If you have read the previous five articles, you know that statistics say you will probably marry again. Spending more time on what went wrong in your former marriage is only helpful if you know of certain things you want or need to change. We all change as time goes by, but your concern for your future should focus on what you do well, what you like to do and how you want to spend the rest of your life. If you are in a job or place you really love, don’t change. If you feel like you want a fresh start, consider whether you want to do it on your own or if you really want another relationship. Using the Power of Positive Thinking for your future means that you focus on keeping and prioritizing the positive things in your life, since they give you satisfaction and enjoyment. You downplay those things that produce negative energy.

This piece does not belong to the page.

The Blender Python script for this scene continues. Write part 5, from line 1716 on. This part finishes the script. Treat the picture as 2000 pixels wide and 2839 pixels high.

Approaching future relationships

Sooner or later, you have to consider your future. It’s good for people approaching a new relationship to really look at themselves honestly. In any romantic relationship, both parties should be aware of why they’re in it and what they expect from their partner. When you meet someone, first impressions are good. If you feel comfortable with the person, are attracted to them and can laugh along the way through your first meeting, it’s a good sign. If you have worked through your issues and been truly honest with yourself, you will be in a good place when it comes time for more serious discussions. You may ask the person the same kinds of questions about themselves to find out what they like and what they are looking for.

Early on, be honest about your commitments to your kids and any other financial support commitments. Everyone has a few commitments to the past; it’s part of life. But proceed with your positive mind-set and enjoy the romancing. Romancing should be about two people forming a happy, healthy partnership.

And, last but not least, never underestimate the Power of Positive Thinking. Remember Dale Carnegie’s, “Act enthusiastic and you’ll be enthusiastic.” A warm smile, an upbeat greeting and a positive attitude will go a long way.